また、ガンタンクとガンキャノンの設定も大きく変わっていました。旧作では共にガンダムと同じく「V作戦」で開発されたMSという設定でしたが、『オリジン』ではザク開発以前から10年以上前に量産化された大型主力戦車がガンタンクで、ガンキャノンはザクIに対抗して開発・実戦投入された地球連邦軍初の量産型MSという設定になっています。
この他、ジムの実戦配備がグフと同時期になっていて、オデッサの作戦前にはかなりの数が戦場に投入されていました。もちろんホワイトベースにも配備されており、スレッガー専用のカラーリングがほどこされたタイプも今回の劇場版で登場します。
旧作との違いはキャラにもありました。旧作ではパイロットの少なさから活躍の機会が多かったカイ・シデンとハヤト・コバヤシでしたが、『オリジン』ではサイド7襲撃の時点で生き残った兵士も少なくなかったことから目立った活躍はあまりありません。もっとも今回の劇場版では、事前に発表されているパイロットが少ないことから活躍が期待できそうです。
逆に旧作以上に『オリジン』で活躍していたのがジョブ・ジョンでした。アムロ・レイに次ぐホワイトベースのパイロットという立ち位置でしたが、今回の劇場版ではガンペリーのパイロットという一歩引いた立ち位置にいます。
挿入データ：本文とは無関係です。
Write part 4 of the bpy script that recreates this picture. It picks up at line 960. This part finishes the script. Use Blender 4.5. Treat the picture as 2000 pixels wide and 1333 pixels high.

立ち位置の変化といえば、階級が大きく変わったキャラもいました。それがマ・クベです。旧作では大佐でしたが、『オリジン』ではジオン公国軍地球侵攻軍総司令・中将に設定され、二階級も昇進しています。これも旧作で疑問視されていた部分だそうで、立場に相応しい階級となりました。
こうした『オリジン』で改変された設定を事前にチェックすることで、いよいよ公開となる劇場版『機動戦士ガンダム ククルス・ドアンの島』を存分に楽しめればと思います。